The U.A.E., Saudi Arabia, Bahrain, Qatar and Oman are under pressure to revalue or loosen their exchange rates after the dollar tumbled to a record low against a basket of six major currencies in November, making imports more expensive. Cuts to U.S. benchmark borrowing rates since September, that force Gulf states to follow suit, may spur inflation already at a record in the U.A.E.
Few Policy Tools
The U.K. bank forecasts the U.A.E. dirham rising to 3.38 per dollar and the Saudi riyal to 3.45 per dollar. They traded at 3.6729 and 3.7494 respectively today. Standard Chartered's Henderson, based in Singapore, confirmed the report in an e-mail.
The Gulf Arab states have few policy tools to temper price increases and may have to curb property market speculation if they don't revalue the pegs, Henderson and Dubai-based Maratheftis added.
The United Arab Emirates will keep the dirham's 30-year link to the dollar after completing a review of its currency regime, said central bank Governor Sultan Bin Nasser al-Suwaidi on Jan. 3. Rising rents because of a shortage of housing and office space are the prime cause of domestic inflation, he said.
Kuwait's dinar now trades against a basket of currencies including the dollar, euro and the British pound. The dinar has climbed 5.6 percent in the past six months, according to data compiled by Bloomberg.
Inflation in the U.A.E. accelerated to a record 9.8 percent last year from 9.3 percent in 2006, according to the median forecast of seven economists surveyed by Bloomberg.

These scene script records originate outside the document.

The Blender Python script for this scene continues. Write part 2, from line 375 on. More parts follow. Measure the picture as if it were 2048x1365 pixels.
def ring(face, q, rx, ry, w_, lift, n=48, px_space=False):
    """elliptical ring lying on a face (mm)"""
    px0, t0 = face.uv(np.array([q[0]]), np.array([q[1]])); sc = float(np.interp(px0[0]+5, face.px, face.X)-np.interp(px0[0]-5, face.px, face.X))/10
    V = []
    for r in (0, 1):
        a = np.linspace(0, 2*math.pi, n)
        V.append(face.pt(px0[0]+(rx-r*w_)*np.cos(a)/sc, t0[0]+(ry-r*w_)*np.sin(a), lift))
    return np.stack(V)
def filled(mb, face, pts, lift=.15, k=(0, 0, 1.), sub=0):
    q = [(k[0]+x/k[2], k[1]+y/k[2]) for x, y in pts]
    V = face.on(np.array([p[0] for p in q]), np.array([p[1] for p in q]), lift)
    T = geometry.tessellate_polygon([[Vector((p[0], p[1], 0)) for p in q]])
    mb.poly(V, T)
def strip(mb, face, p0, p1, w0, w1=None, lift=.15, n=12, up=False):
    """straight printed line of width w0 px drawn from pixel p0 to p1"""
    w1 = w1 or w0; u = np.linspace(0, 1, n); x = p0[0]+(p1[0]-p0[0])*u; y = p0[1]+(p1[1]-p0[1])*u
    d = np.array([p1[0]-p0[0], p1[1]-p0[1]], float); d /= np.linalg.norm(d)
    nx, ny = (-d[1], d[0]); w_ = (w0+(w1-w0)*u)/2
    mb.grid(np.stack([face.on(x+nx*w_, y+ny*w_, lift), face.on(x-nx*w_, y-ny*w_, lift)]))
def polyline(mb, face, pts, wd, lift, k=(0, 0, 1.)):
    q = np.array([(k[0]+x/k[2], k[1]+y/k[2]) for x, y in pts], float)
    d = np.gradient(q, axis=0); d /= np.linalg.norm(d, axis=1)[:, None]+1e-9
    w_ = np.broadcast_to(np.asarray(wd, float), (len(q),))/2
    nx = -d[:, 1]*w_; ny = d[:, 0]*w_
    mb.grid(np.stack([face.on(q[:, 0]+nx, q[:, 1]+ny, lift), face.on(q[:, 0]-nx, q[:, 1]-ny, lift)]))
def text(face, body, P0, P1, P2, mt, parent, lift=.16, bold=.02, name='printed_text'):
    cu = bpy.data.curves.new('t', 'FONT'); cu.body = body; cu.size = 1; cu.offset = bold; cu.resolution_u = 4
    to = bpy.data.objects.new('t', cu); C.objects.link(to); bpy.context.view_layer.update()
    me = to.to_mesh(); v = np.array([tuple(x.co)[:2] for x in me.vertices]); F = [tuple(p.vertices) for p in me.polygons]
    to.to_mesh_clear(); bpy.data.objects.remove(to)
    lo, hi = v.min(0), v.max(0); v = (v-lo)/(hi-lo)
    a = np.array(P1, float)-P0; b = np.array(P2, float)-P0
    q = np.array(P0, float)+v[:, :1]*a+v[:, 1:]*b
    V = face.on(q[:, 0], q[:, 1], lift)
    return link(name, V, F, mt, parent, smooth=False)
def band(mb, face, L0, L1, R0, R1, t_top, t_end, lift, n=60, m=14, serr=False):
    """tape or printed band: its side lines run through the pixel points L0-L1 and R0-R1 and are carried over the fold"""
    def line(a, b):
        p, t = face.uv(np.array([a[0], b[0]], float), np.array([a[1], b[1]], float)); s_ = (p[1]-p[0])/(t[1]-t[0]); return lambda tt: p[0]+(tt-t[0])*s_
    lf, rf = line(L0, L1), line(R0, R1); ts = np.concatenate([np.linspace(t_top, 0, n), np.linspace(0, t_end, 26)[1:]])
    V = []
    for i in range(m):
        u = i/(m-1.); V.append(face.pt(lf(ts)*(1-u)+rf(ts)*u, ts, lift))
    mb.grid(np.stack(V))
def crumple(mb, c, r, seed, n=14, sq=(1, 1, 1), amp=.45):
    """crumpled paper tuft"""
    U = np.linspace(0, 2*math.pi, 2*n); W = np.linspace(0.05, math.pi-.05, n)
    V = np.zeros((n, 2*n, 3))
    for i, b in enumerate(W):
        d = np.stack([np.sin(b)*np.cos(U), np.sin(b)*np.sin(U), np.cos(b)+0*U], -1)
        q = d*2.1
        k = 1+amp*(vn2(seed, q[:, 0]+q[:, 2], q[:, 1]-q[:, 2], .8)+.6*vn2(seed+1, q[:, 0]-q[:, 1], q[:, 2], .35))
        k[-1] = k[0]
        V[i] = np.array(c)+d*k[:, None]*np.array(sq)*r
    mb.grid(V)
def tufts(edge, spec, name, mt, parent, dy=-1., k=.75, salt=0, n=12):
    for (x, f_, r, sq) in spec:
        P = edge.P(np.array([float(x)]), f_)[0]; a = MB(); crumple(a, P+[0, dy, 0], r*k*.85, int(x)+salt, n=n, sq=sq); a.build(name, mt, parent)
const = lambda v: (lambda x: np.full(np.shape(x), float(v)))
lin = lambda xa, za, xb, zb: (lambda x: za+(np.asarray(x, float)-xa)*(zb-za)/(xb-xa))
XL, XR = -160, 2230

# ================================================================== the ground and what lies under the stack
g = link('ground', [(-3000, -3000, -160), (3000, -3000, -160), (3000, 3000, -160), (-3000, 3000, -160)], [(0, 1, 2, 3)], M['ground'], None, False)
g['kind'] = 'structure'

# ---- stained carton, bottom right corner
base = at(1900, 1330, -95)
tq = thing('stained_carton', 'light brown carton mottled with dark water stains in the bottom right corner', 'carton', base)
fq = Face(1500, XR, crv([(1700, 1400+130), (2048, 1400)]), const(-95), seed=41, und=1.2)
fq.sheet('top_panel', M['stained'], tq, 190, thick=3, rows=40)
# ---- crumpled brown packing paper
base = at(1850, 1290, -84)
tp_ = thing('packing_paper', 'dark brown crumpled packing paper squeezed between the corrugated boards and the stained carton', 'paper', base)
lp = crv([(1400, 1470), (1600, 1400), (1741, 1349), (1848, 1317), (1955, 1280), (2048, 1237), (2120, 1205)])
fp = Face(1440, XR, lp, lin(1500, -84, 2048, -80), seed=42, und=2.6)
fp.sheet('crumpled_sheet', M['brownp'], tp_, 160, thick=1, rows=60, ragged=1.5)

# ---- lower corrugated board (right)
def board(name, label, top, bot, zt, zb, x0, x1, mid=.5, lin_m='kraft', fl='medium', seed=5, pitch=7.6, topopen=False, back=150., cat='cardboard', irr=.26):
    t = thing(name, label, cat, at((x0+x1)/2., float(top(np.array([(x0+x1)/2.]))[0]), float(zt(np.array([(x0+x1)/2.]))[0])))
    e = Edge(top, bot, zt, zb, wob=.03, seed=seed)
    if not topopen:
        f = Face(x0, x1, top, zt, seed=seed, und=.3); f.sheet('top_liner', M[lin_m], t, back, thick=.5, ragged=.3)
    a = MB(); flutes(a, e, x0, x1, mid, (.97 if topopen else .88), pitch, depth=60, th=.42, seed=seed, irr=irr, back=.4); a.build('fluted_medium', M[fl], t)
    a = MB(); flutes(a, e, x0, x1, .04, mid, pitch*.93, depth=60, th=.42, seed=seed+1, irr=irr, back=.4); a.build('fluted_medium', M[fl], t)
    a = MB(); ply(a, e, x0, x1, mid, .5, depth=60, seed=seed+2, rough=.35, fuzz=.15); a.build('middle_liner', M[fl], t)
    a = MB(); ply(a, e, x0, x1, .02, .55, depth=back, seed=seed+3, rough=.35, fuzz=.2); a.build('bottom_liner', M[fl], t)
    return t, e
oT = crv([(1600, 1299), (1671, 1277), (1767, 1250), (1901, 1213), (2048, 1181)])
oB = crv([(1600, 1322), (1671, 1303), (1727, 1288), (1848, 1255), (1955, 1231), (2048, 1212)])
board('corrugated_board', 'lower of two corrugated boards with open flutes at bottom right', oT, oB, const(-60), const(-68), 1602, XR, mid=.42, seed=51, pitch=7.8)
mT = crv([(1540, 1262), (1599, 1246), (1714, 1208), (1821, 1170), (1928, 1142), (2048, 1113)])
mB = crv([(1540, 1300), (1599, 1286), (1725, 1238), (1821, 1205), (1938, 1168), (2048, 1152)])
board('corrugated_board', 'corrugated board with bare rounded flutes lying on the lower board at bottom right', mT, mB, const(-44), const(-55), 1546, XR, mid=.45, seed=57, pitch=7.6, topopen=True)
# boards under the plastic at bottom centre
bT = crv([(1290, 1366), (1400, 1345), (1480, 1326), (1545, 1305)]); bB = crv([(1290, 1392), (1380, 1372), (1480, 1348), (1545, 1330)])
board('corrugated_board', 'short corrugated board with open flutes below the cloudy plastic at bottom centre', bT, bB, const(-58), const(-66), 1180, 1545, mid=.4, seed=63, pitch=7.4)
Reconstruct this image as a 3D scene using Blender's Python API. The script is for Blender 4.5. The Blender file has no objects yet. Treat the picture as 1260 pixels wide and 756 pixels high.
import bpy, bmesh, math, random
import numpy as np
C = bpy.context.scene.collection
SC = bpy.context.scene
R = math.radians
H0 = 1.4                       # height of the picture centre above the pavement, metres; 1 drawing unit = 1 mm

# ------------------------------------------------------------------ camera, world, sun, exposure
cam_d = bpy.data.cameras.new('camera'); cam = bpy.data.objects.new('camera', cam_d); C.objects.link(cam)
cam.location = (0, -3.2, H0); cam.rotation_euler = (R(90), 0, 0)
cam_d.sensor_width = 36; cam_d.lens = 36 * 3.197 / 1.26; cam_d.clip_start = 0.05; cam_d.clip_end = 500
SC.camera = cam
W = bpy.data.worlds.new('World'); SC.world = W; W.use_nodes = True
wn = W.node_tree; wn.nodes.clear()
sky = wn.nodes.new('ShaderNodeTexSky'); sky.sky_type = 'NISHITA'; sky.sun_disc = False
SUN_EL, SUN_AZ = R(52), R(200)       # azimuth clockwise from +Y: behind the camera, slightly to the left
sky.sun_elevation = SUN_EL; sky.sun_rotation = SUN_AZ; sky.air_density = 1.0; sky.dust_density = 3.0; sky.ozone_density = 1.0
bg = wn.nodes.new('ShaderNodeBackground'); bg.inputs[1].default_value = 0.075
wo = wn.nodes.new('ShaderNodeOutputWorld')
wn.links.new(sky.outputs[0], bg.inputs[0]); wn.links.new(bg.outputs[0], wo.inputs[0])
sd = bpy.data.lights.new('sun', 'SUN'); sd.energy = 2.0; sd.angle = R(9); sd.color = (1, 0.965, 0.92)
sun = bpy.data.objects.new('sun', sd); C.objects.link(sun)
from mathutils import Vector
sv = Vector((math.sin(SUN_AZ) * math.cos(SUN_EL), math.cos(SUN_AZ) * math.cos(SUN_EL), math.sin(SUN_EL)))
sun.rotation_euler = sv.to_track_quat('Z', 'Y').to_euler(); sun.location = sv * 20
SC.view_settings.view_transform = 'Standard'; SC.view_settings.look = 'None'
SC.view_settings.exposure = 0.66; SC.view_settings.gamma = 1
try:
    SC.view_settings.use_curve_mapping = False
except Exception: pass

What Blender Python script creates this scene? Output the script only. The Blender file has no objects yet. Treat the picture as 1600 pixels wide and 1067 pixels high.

``A move to a currency basket by the rest of the GCC would give it needed policy flexibility,'' Henderson and Maratheftis said. ``However, in practice, this seems unlikely, for political rather than economic reasons.''
The majority of businesses in the Gulf nations anticipate their local currencies to be revalued against the dollar in 2008, and about half would welcome the move, according to an HSBC Holdings Plc survey this month.